Hence my lack of tolerance for the close-minded mindset which says that digital is already better, unless you are an old romantic who prefers the distortion of vinyl.

Best regards, BF

6 Likes

Indeed, my experience exactly, with my system is that vinyl can outperform digital sq in every respect and by quite a large margin.

Here’s something I don’t understand. Many on here are disciples of the LP12 and yes it’s a fine turntable and yet if you purchase a new all Linn system it will convert the analogue output from the TT to digital to convert it back to analogue. I love vinyl but how can it be superior to digital in that scenario?

Regards,

Lindsay

1 Like

The signal gets converted to digital so that it can be Space Optimised.
I agre with LM…and in fact I do not use SO at all…I think that it detracts from the music.

2 Likes

and yet, and yet. records are a miracle: a 142 year-old technology that competes with the very best the modern world can offer.

my parents had a record collection that I never bothered to listen to when i was growing up. surely, my line of reasoning went, no one would have bothered to invent cassettes and CDs if they weren’t better than dragging tiny rocks across plastic discs. i went on thinking this until 2001 or thereabouts. i went to a friend’s house and he played an LP of the Jam’s “Sound Affects”, and you could have knocked me over with a feather. it was very obviously better than the CD version i had – played on a old, cheap Sony deck, no less! i’ve been hooked ever since: 1,000 LPs and counting, including the one i’m spinning now. (Peter Cat Recording Co.'s “Portraits of a Time”. highly recommended!)

I saw the video of Rob Watts explanation of the importance of micro-timing. I honestly think he doesn’t know why his DAC’s sound so good. His theory on micro timing only applies to listeners wearing headphones.

If his theory is correct the sound coming from a pair of speakers in a room should sound awful. Transient coming from left speaker would arrive at left and right ears at different times. Transient coming from right speaker would arrive at left and right ears at different times. That’s one transient with four different timings.

The simple answer, per our ears and home, and apparently we’re not alone, vinyl can.
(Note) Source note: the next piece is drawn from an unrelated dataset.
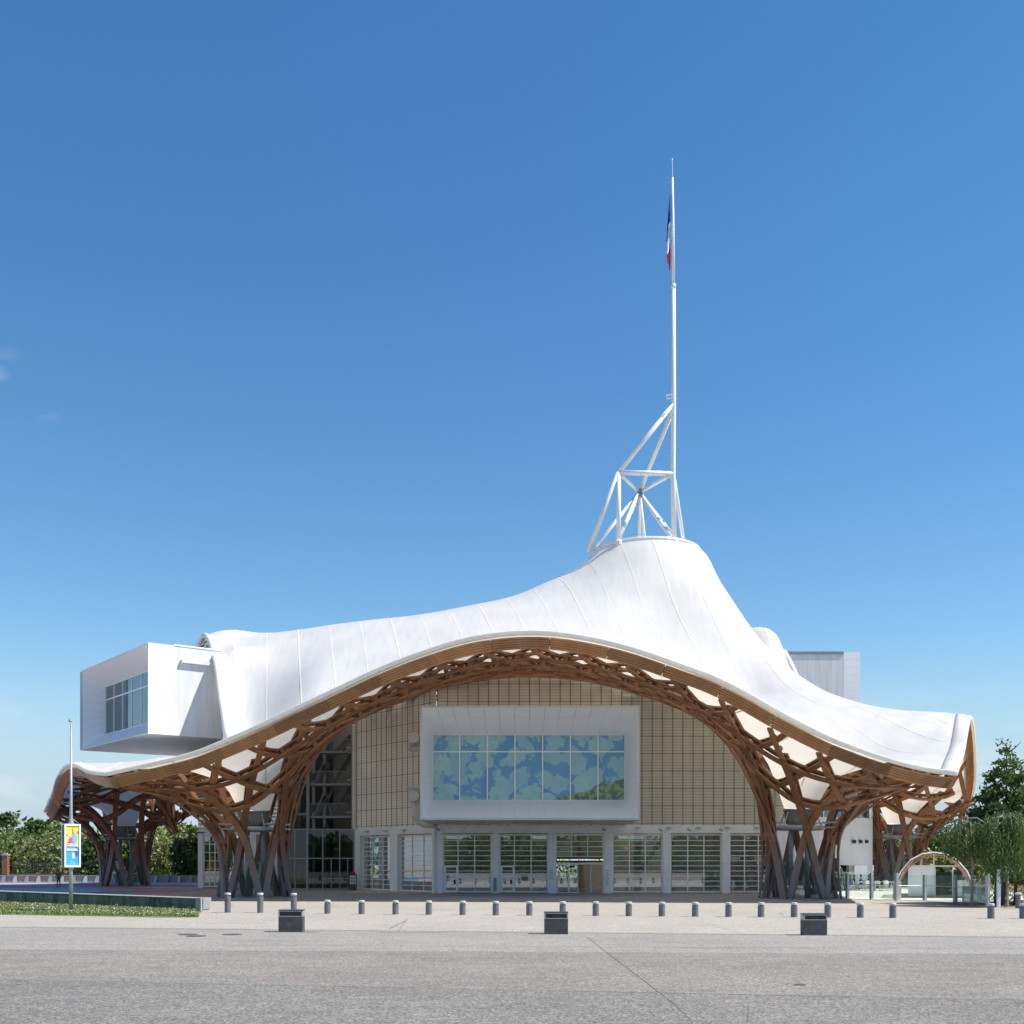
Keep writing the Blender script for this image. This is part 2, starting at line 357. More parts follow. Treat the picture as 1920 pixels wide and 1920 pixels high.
def resample(pts, step):
    L = [0]
    for a, b in zip(pts, pts[1:]): L.append(L[-1] + (b - a).length)
    n = max(2, int(L[-1] / step)); o = []; A = np.array([tuple(p) for p in pts])
    # smooth (Catmull-like) by cubic interpolation over arc length
    for k in range(n + 1):
        t = L[-1] * k / n; i = min(max(np.searchsorted(L, t) - 1, 0), len(pts) - 2)
        u = (t - L[i]) / (L[i + 1] - L[i]); p0 = A[max(i - 1, 0)]; p1 = A[i]; p2 = A[i + 1]; p3 = A[min(i + 2, len(A) - 1)]
        q = 0.5 * ((2 * p1) + (p2 - p0) * u + (2 * p0 - 5 * p1 + 4 * p2 - p3) * u * u + (3 * p1 - p0 - 3 * p2 + p3) * u ** 3)
        o.append(Vector(q))
    return o
# the weave: three families of parallel lines; each column stands where a hexagon of the weave opens
rim_dir = math.atan2(RB[1] - RA[1], RB[0] - RA[0]); SPC = 2.51
FD = [np.array([math.cos(rim_dir + math.pi / 3 * f), math.sin(rim_dir + math.pi / 3 * f)]) for f in range(3)]
FN = [np.array([-d[1], d[0]]) for d in FD]
LORG = np.array([-18.1, 77.9])
def hex_near(x, y):
    q = np.array([x, y]) - LORG; a_ = round(float(FN[0] @ q / SPC)); b_ = round(float(FN[1] @ q / SPC))
    return tuple(float(v) for v in np.linalg.solve(np.array([FN[0], FN[1]]), np.array([a_, b_]) * SPC) + LORG)
COLS = [hex_near(-18.1, 77.9), hex_near(19.55, 74.95), (37.2, 106.8), (-39.2, 112.3)]     # the four timber columns
print('columns', COLS)
RING = (14.0, 116.0); RINGR = 5.5; RINGZ = 34.6
# mouths of the two hoods (plan segments, z jumps across them)
M1 = (complex(-23.7, 92.5), complex(-33.6, 115.8)); M2 = (complex(31.0, 117.0), complex(33.5, 146.0))
def cut(x, y, M, sgn):
    z = x + 1j * y; a, b = M; mid = (a + b) / 2; d = (b - a) / 2; c = abs(d); w = (z - mid) / (d / c)
    w = w + 1j * 1e-9 * 0
    s = np.sqrt(w - c) * np.sqrt(w + c)
    f = np.imag(s); f = np.where(np.sign(f) * np.sign(np.imag(w)) < 0, -f, f)
    return (f - np.imag(w)) * sgn
# imag(w) > 0 lies to the left of a->b
A1 = 0.52; A2 = 0.30
def jumps(x, y): return A1 * cut(x, y, M1, 1 if SG1 else -1) + A2 * cut(x, y, M2, 1 if SG2 else -1)
def side(M, x, y): a, b = M; return ((b - a).conjugate() * ((x + 1j * y) - a)).imag
SG1 = side(M1, 0, 110) > 0; SG2 = side(M2, 0, 125) > 0
def tps_fit(pts, zs, lam=1e-4):
    X = np.array(pts, float) / 50.0; n = len(X); d = np.linalg.norm(X[:, None] - X[None], axis=2)
    K = np.where(d > 0, d * d * np.log(d + 1e-12), 0) + lam * np.eye(n)
    Pm = np.hstack([np.ones((n, 1)), X]); A = np.zeros((n + 3, n + 3)); A[:n, :n] = K; A[:n, n:] = Pm; A[n:, :n] = Pm.T
    sol = np.linalg.solve(A, np.concatenate([np.array(zs, float), np.zeros(3)])); return X, sol
def tps_eval(fit, x, y):
    X, s = fit; x = np.atleast_1d(np.asarray(x, float)); y = np.atleast_1d(np.asarray(y, float)); n = len(X); o = np.empty(len(x))
    for i in range(0, len(x), 4000):
        q = np.stack([x[i:i + 4000], y[i:i + 4000]], 1) / 50.0
        d = np.linalg.norm(q[:, None] - X[None], axis=2)
        o[i:i + 4000] = np.where(d > 0, d * d * np.log(d + 1e-12), 0) @ s[:n] + s[n] + q @ s[n + 1:]
    return o
def ctrl(off, colrings):
    pts = []; zs = []
    def a(p, z): pts.append(p); zs.append(z)
    for c in (front, right, left, back):
        for p in c[:: (1 if c is not front else 1)]: a((p.x, p.y), p.z + off)
    for px, py, D in [(415,1181,104.5),(445,1179,105),(480,1184,106),(530,1184,107),(620,1173,108.5),(700,1164,109.5),(870,1139,112),(960,1118,113),(1045,1080,114.5)]:
        p = P(px, py, D); a((p.x, p.y), p.z + off - 0.1)
    for px, py, D in [(1342,1085,108),(1400,1176,102.5),(1467,1252,97),(1530,1294,92.5),(1620,1319,89.5),(1700,1330,87.5),(1780,1334,85.5)]:
        p = P(px, py, D); a((p.x, p.y), p.z + off - 0.1)
    for k in range(16):
        t = 2 * math.pi * k / 16
        a((RING[0] + RINGR * math.cos(t), RING[1] + RINGR * math.sin(t)), RINGZ + off)
        a((RING[0] + 6.9 * math.cos(t), RING[1] + 6.9 * math.sin(t)), RINGZ - 1.6 + off)
    # body of the roof above the halls
    for p in [((-30.6, 95), 10.8), ((-34, 100), 10.9), ((-36, 88), 10.3), ((-31, 79), 8.9), ((-27, 86), 9.7),
              ((33, 95), 13.6),
              ((1.5, 71.5), 16.3), ((1.5, 76), 16.5), ((1.5, 81), 17.1), ((1.5, 87), 18.1), ((-8, 85), 16.3), ((9, 85.5), 16.9), ((-8, 76), 14.4), ((10, 76), 14.6), ((-13, 93), 16.2), ((3, 98), 21.5), ((14, 95), 19.0), ((20, 95), 17.0), ((-18, 95), 17.4), ((-25.5, 99.4), 21.5), ((-24.3, 100.4), 22.1), ((-27, 112), 22.0), ((-22, 114), 22.6), ((-17, 116), 23.2), ((-9, 118), 24.6), ((24, 112.3), 23.8), ((22, 114.5), 26.5), ((28.5, 121), 24.6), ((14, 104), 26.0),
              ((0, 130), 24), ((20, 133), 24.5), ((24, 124), 24.0), ((20, 124.5), 25.5), ((28, 129), 26.0), ((-15, 130), 18), ((10, 143), 16), ((-35, 128), 11), ((40, 125), 12)]:
        a(p[0], p[1] + (off if off else 0))
    # hood mouths: height just inside and just outside
    for t, zu, zl in [(0.12, 15.5, 9.3), (0.28, 20.3, 9.6), (0.5, 23.9, 10.2), (0.72, 24.3, 11.0), (0.88, 22.8, 11.4)]:
        q = M1[0] * (1 - t) + M1[1] * t; nrm = 1j * (M1[1] - M1[0]) / abs(M1[1] - M1[0]) * (1 if SG1 else -1)
        i_ = q + nrm * 0.15; o_ = q - nrm * 0.15; a((i_.real, i_.imag), zu + off); a((o_.real, o_.imag), zl + off)
    for t, zu in ((0.22, 19.4), (0.32, 21.9), (0.45, 23.6), (0.6, 24.2)):
        q = M1[0] * (1 - t) + M1[1] * t + 1j * (M1[1] - M1[0]) / abs(M1[1] - M1[0]) * (1 if SG1 else -1) * 2.6; a((q.real, q.imag), zu + off)
    for t, zu, zl in [(0.15, 22, 15), (0.5, 28.4, 17.0), (0.85, 23, 15)]:
        q = M2[0] * (1 - t) + M2[1] * t; nrm = 1j * (M2[1] - M2[0]) / abs(M2[1] - M2[0]) * (1 if SG2 else -1)
        i_ = q + nrm * 0.15; o_ = q - nrm * 0.15; a((i_.real, i_.imag), zu + off); a((o_.real, o_.imag), zl + off)
    for ci, (cx, cy) in enumerate(COLS):
        inward = math.atan2(100 - cy, 0 - cx) if ci > 1 else math.atan2(88 - cy, 0 - cx)
        for r, zo, zf, zi in colrings[0 if ci < 2 else 1]:      # r, z outward, z sideways, z inward
            for k in range(8):
                t = 2 * math.pi * k / 8; c = math.cos(t - inward)
                z = zf + (zi - zf) * c if c > 0 else zf + (zo - zf) * (-c)
                a((cx + r * math.cos(t), cy + r * math.sin(t)), z)
    x = np.array([p[0] for p in pts]); y = np.array([p[1] for p in pts])
    return pts, list(np.array(zs) - jumps(x, y))
FM = tps_fit(*ctrl(0.0, [[(1.05, 5.95, 5.95, 5.95), (1.8, 7.6, 8.0, 8.6), (3.2, 8.3, 9.0, 10.8), (5.2, 8.9, 9.8, 13.0)],
                         [(1.05, 5.95, 5.95, 5.95), (1.8, 7.2, 7.6, 8.2), (3.2, 7.9, 8.7, 9.6), (5.5, 8.6, 9.6, 10.6)]]))
FL = tps_fit(*ctrl(-0.85, [[(2.5, 4.3, 4.7, 6.2), (3.2, 5.2, 5.9, 8.4), (4.6, 6.1, 7.0, 10.8), (6.6, 6.9, 8.6, 13.0)],
                           [(2.4, 4.0, 4.4, 5.6), (3.4, 5.4, 5.9, 7.2), (5.2, 6.4, 7.2, 8.6), (7.2, 7.2, 8.2, 9.6)]]))
def ZM(x, y): x = np.asarray(x, float); y = np.asarray(y, float); return tps_eval(FM, x, y) + jumps(x, y)
def ZL(x, y):
    "underside lattice: a metre below the membrane, flaring free of it round the columns"
    x = np.asarray(x, float); y = np.asarray(y, float); a = tps_eval(FL, x, y) + jumps(x, y); m = ZM(x, y); e = 0.2
    g = np.hypot((ZM(x + e, y) - m) / e, (ZM(x, y + e) - m) / e); g = np.clip(g, 0, 2.2)
    near = np.min([np.hypot(x - cx, y - cy) for cx, cy in COLS], axis=0); k = np.clip((near - 5.0) / 4.0, 0, 1)
    cap = m - 0.98 * np.sqrt(1 + g * g) * k - 0.98 * (1 - k); return -0.25 * np.logaddexp(-a / 0.25, -cap / 0.25)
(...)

But I’m not convinced of your conclusion – that there is “a lot wrong” with digital replay. I might turn it around; only relatively recently (compared to the dawn of the vinyl replay age) has digital gotten to where it is.

Maybe it’s an attestation to the “genius” of vinyl replay and the RIAA curve.

I’ve never had the privilege of doing an a vs. b of good tape vs. vinyl. It would be fascinating to hear, after being equalized, cut, pressed, played back and un-equalized, how a decent generation of tape sounds vs. vinyl.